>> begin Record excerpts

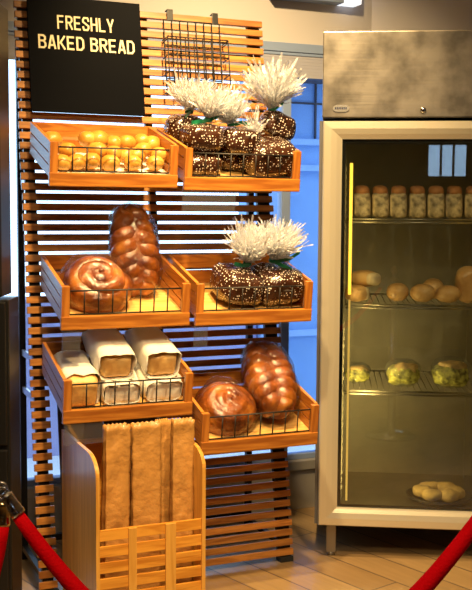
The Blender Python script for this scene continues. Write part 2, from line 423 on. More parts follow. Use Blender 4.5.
# ------------------------------------------------------------------ the slatted rack
rack = thing('slatted_rack', 'tall leaning wooden slatted display rack carrying the six bread crates', 'rack', RACK)
PT, T0r, RW = .0369, .0188, .9789
sl = MB()
for i in range(57):
    z = T0r + (i + .5) * PT
    xl, xr = random.uniform(-.003, .001), RW + random.uniform(-.002, .003)
    for a, b in (((xl, .064), (.492, xr)) if i <= 19 else ((xl, xr),)):      # opening low down behind the bin
        sl.box(a, b, 0, .0155, z - .0123, z + .0123, .0015)
sl.build('slat_panel', 'slat', rack)
for x0, x1 in ((.014, .052), (.477, .505), (.922, .973)):
    MB().box(x0, x1, .0155, .036, -.0 if x0 == .477 else .005, 2.11, .002).build('stile', 'black', rack)
for x0 in (.012, .920):
    MB().box(x0, x0 + .055, -.003, .04, .0, .02, .002).build('foot', 'rubber', rack)
MB().box(.094, .480, .0165, .024, .10, .70, .001).build('backing_board', 'backing', rack)
# rear A-frame, upright behind the leaning panel (built in the rack's own frame)
RI = RACK.inverted() @ WALL
for x in (.028, .965):
    mb = MB(); mb.box(x - .012, x + .012, .40, .425, 0, 1.96, .002, mat=RI); mb.build('rear_leg', 'black', rack)
    f = MB(); f.box(x - .01, x + .01, .03, .40, .035, .055, .001, mat=RI); f.build('foot_bar', 'black', rack)
    for z in (.66, .80, 1.44, 1.57):
        off = z * math.tan(.1634)
        q = MB(); q.box(x - .004, x + .006, off + .03, .40, z - .012, z + .012, .001, mat=RI); q.build('brace', 'strut', rack)
mb = MB(); mb.box(.02, .97, .40, .425, 1.93, 1.96, .002, mat=RI); mb.build('rear_rail', 'black', rack)
q = MB(); q.box(.02, .97, .40, .42, .06, .085, .002, mat=RI); q.build('rear_rail', 'black', rack)

# ------------------------------------------------------------------ the sign
sg = thing('hanging_sign', 'black square sign reading FRESHLY BAKED BREAD on the rack top', 'sign', RACK)
MB().box(.039, .463, -.030, -.024, 1.704, 2.132, .0015).build('sign_board', 'sign', sg)
MB().box(.12, .15, -.024, .016, 2.119, 2.127).build('hook', 'black', sg)
MB().box(.35, .38, -.024, .016, 2.119, 2.127).build('hook', 'black', sg)
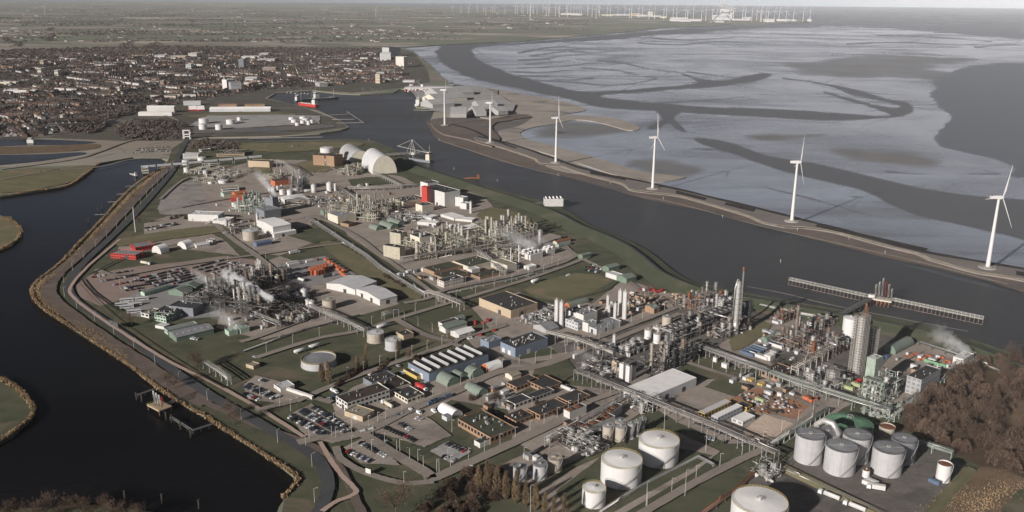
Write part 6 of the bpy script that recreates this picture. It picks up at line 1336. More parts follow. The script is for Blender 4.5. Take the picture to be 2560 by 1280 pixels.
for x, y, yw, sp, lb in ((1112, 313, 115, 8, 'white wind turbine standing farthest away at the harbour sheds'), (1225.7, 356, 115, 12, 'white wind turbine on the dam, second beyond the beach bend'), (1389.5, 406.5, 100, -8, 'white wind turbine on the dam beside the curving sand beach'), (1631.5, 471.5, 100, -8, 'white wind turbine at the end of the sand beach'), (1979.5, 553, 115, 10, 'white wind turbine on the dam before the wide mudflat'), (2469, 669, 112, 14, 'nearest white wind turbine at the right edge')):
    turbine(x, y, lb, -R(yw - 20), R(sp))
# far turbines and the far port
ft = MB().cyl(0, 0, 0, 98, 2.6, 1.5, n=8); ft.box(-2, 2, -8, 4, 97, 101)
for k in range(3):
    a = k * 2 * pi / 3 + .3; ft.bar((0, 5, 99), (52 * sin(a), 5, 99 + 52 * cos(a)), 1.3)
FT = ft.mesh('wind_turbine', 'turbine_white')
rd = random.Random(5)
for x, y in [(1130 + i * 19 + rd.uniform(-7, 7), 31 + (i % 3) * 1.5) for i in range(20)] + [(1290 + i * 14 + rd.uniform(-6, 6), 35 + i * .35 + rd.uniform(-2, 5)) for i in range(46)] + [(1900 + i * 17 + rd.uniform(-5, 5), 53 + rd.uniform(-1, 3)) for i in range(8)] + [(112, 34), (1215, 40), (940, 42), (1325, 50), (1490, 47)]:
    o = bpy.data.objects.new('wind_turbine', FT); COL.objects.link(o); o.location = G(x, y); o.rotation_euler = (0, 0, rd.uniform(-.5, .3)); o.scale = (1.25,) * 3 if x > 1280 else (1,) * 3
    tag(o, 'tiny white wind turbine on the far polder before the sea', 'wind turbine', 'far wind turbines')
def block(name, label, cat, x, y, wpx, dpx, h, m, group=None, roof=None):
    g = G(x, y); k = mpp(g); w2 = wpx * k
    return tag(MB().box(g.x - w2 / 2, g.x + w2 / 2, g.y, g.y + dpx, 0, h, 0, 1).add([(g.x - w2 / 2, g.y - .5, h * .55), (g.x + w2 / 2, g.y - .5, h * .55), (g.x + w2 / 2, g.y - .5, h * .7), (g.x - w2 / 2, g.y - .5, h * .7)], [(0, 1, 2, 3)], 2).obj(name, [m, roof or m, 'wall_slate']), label, cat, group)
for x, y, wp, h, m in [(1425, 37, 45, 22, 'white_paint'), (1442, 38, 26, 18, 'white_paint'), (1520, 39, 30, 16, 'wall_cream'), (1560, 39, 50, 22, 'wall_palegrey'), (1590, 40, 24, 40, 'wall_tan'), (1610, 41, 34, 22, 'white_paint'), (1627, 40, 10, 60, 'wall_cream'), (1640, 42, 28, 18, 'wall_palegrey'), (1700, 47, 40, 16, 'white_paint'), (1690, 53, 24, 26, 'white_paint'), (1715, 54, 24, 26, 'white_paint'), (1740, 53, 26, 24, 'white_paint'), (1660, 45, 14, 20, 'wall_cream'), (1800, 56, 20, 16, 'wall_palegrey'), (1855, 51, 40, 18, 'white_paint'), (1925, 55, 20, 34, 'white_paint'), (1960, 53, 24, 24, 'white_paint'), (1985, 53, 12, 20, 'wall_palegrey'), (2027, 54, 3, 30, 'white_paint'), (1870, 48, 14, 26, 'wall_palegrey')]:
    block('port_building', 'pale port shed on the far headland by the power station', 'building', x, y, wp, 120, h, m, 'far port sheds')
for wp, x, h, lb in ((20, 1812, 130, 'tall pale power station block on the far headland'), (12, 1824, 150, 'highest pale boiler tower of the far power station')): block('power_station', lb, 'power station', x, 48, wp, 90, h, 'wall_palegrey')
block('power_station', 'low pale annexe of the far power station', 'power station', 1805, 50, 44, 60, 60, 'wall_palegrey')
o = stack('chimney', 'pale chimney of the far power station', 1833, 48, .8, 30, 'white_paint', rings=0)
g0, g1 = G(1777, 57), G(1806, 50)
mbc = MB().bar((g0.x, g0.y, 4), (g1.x, g1.y, 110), 8)
for t in (.3, .6, .85): p = Vector((g0.x, g0.y, 4)).lerp(Vector((g1.x, g1.y, 110)), t); mbc.bar((p.x, p.y, 0), tuple(p), 5)
tag(mbc.obj('conveyor', 'white_paint'), 'sloping pale coal conveyor of the far power station', 'conveyor')

# ================================================================ jetties and water furniture
def catwalk(name, label, p, q, n, zt=6.5, wide=4.0, m='steel_pale', cat='jetty', legs='rust_grey', low=True, rail='steel_pale'):
    a, b = G(*p, -2.6), G(*q, -2.6); d = b - a; Ln = d.length; r = thing(name, label, cat, tuple(a), math.atan2(d.y, d.x))
    f = MB()
    for s in (-1, 1):
        y = s * wide / 2; f.bar((0, y, zt), (Ln, y, zt), .3)
        if low: f.bar((0, y, zt + 2.4), (Ln, y, zt + 2.4), .22)
        for i in range(n + 1):
            x = Ln * i / n
            if low: f.bar((x, y, zt), (x, y, zt + 2.4), .18)
            if low and i < n: f.bar((x, y, zt), (x + Ln / n, y, zt + 2.4), .12)
    f.obj('truss', m, r)
    if low: MB().bar((0, -wide / 2, .6), (Ln, -wide / 2, .6), .35).obj('lower_beam', legs, r)
    MB().box(0, Ln, -wide / 2, wide / 2, zt - .25, zt - .1).obj('deck', 'grating', r)
    for i in range(n + 1):
        x = Ln * i / n; l = MB()
        for s in (-1, 1): l.tube([(x, s * wide / 2, -1.5), (x, s * wide / 2, zt - .2)], .2, 8)
        l.bar((x, -wide / 2, zt - .6), (x, wide / 2, zt - .6), .35); l.obj('trestle', legs, r)
    return r
catwalk('jetty', 'left arm of the lattice tanker jetty in the channel', (1972, 712), (2178, 758), 22, 5.5, 2.4)
catwalk('jetty', 'right arm of the lattice tanker jetty in the channel', (2228, 764), (2456, 812), 22, 5.5, 2.4)
catwalk('jetty', 'approach bridge from the dyke to the tanker jetty', (2098, 802), (2180, 757), 6, 6, 7, 'steel_dark', legs='steel_dark')
a, b_ = G(2180, 760, -2.6), G(2228, 768, -2.6); d = b_ - a
jp = thing('loading_platform', 'tanker jetty head with upright loading arms', 'jetty', tuple(a), math.atan2(d.y, d.x))
MB().box(0, d.length, -4, 7, 5.5, 6.6).obj('platform', 'wall_cream', jp)
for i in range(5):
    for y in (-3, 6): MB().tube([(d.length * (i + .3) / 5, y, -1.5), (d.length * (i + .3) / 5, y, 5.6)], .5, 8).obj('pile', 'rust', jp)
for i, (m_, hh) in enumerate([('steel_pale', 13), ('white_paint', 16), ('alu', 20), ('red_paint', 17), ('alu', 15), ('steel_pale', 11)]):
    x = d.length * (i + .4) / 6; MB().tube([(x, 1, 6.6), (x, 1, 6.6 + hh), (x + .8, 1.8, 6.6 + hh + .5), (x + .9, 1.9, 9)], .42, 8).obj('loading_arm', m_, jp)
MB().box(-4, 2, -2, 2, 6.6, 9.4).obj('cabin', 'wall_white', jp)
# left canal jetty
a = G(372, 1024, -2.2); b_ = G(402, 1040, -2.2); d = b_ - a
lj = thing('loading_jetty', 'small loading jetty with white arms on the dark canal', 'jetty', tuple(a), math.atan2(d.y, d.x))
MB().box(0, d.length, -1, 9, 3.4, 4.2).obj('platform', 'wall_tan', lj)
for x in (.5, d.length - .5):
    for y in (-.5, 8.5): MB().tube([(x, y, -1), (x, y, 3.5)], .35, 8).obj('pile', 'rust', lj)
for i, (m_, hh) in enumerate([('white_paint', 11), ('white_paint', 10), ('white_paint', 9), ('red_paint', 8)]):
    x = d.length * (.3 + .16 * i); MB().tube([(x, 2 + i * .5, 4.2), (x, 2 + i * .5, 4.2 + hh), (x + .6, 2.4 + i * .5, 4.2 + hh), (x + .7, 2.5 + i * .5, 6)], .32, 8).obj('loading_arm', m_, lj)
rl = MB()
for z in (5.3, 4.8): 
    for p, q in (((0, -1), (d.length, -1)), ((d.length, -1), (d.length, 9)), ((0, -1), (0, 9))): rl.bar((*p, z), (*q, z), .08)
rl.obj('railing', 'yellow_rail', lj)
for lb, p, q, n, w2 in (('bridge from the bank to the small loading jetty', (405, 1030), (470, 990), 4, 3), ('mooring walkway left of the small loading jetty', (345, 996), (402, 976), 3, 1.4), ('L shaped mooring walkway, long side along the canal', (428, 1052), (482, 1086), 5, 1.4), ('L shaped mooring walkway, short side to the bank', (482, 1086), (542, 1066), 3, 1.4), ('upper short mooring pier on the railway side', (238, 542), (272, 541), 2, 1.6), ('second short mooring pier on the railway side', (270, 510), (302, 509), 2, 1.6), ('square mooring pier by the reeds, lower one', (292, 491), (330, 488), 2, 6), ('square mooring pier by the reeds, upper one', (314, 471), (352, 468), 2, 6)):
    catwalk('mooring_pier', lb, p, q, n, 3.0, w2, 'steel', low=False, legs='wood_dark')
for lb, p, q, n in (('long mooring walkway in the lock approach', (622, 350), (806, 346), 9), ('cross pier of the harbour point jetties, upper one', (800, 292), (870, 288), 5), ('cross pier of the harbour point jetties, middle one', (830, 302), (886, 301), 4), ('cross pier of the harbour point jetties, lower one', (842, 311), (905, 310), 4), ('outer mooring line of the harbour point jetties', (868, 282), (910, 310), 5), ('white harbour pier at the grey sheds', (1034, 278), (1093, 279), 4), ('yacht basin breakwater pier', (850, 236), (970, 231), 8)):
    catwalk('mooring_pier', lb, p, q, n, 3.0, 2.2, 'steel_pale', low=False)
pl = MB().tube([(0, 0, -1), (0, 0, 5.5)], .55, 8).cyl(0, 0, 5.5, 6.0, .75, n=8).mesh('mooring_post', ['wood_dark'])
def posts(spots, z, group, label, s=1, mesh=None, nm='mooring_post', cat='post'):
    for x, y in spots:
        o = bpy.data.objects.new(nm, mesh or pl); COL.objects.link(o); o.location = G(x, y, z); o.scale = (s, s, s); tag(o, label, cat, group)
posts([(313, 1250), (406, 1258), (498, 1272), (416, 1050), (430, 1056), (452, 1074), (477, 1094), (342, 1000), (355, 1004), (222, 556), (246, 530), (256, 522), (278, 504), (284, 499)], -2.2, 'mooring posts in the dark canal', 'dark wooden mooring post standing in the canal water')
posts([(1013, 292), (1018, 287), (1024, 283), (1030, 280), (1040, 300)], -2.6, 'mooring posts at the harbour mouth', 'row of posts off the grey sheds in the harbour mouth', 1.5)
bea = MB().tube([(0, 0, -2), (0, 0, 7)], .25, 8).box(-.5, .5, -.5, .5, 5, 6.6).tube([(0, 0, 6.6), (0, 0, 7.4)], .3, 6).mesh('beacon', 'white_paint')
posts([(1951, 658), (1243, 455), (1526, 462), (1658, 500), (1993, 578), (2212, 636), (1098, 352), (1395, 440), (1135, 425), (922, 352), (1806, 545), (1135, 332), (2122, 600)], -2.6, 'white beacons in the channel', 'small white channel beacon standing in the water', .6, bea, 'beacon', 'beacon')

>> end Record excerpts

### Exercise task
The records are above. How many lines in them contain the word "parts"? Give the number alone.

### Solution
2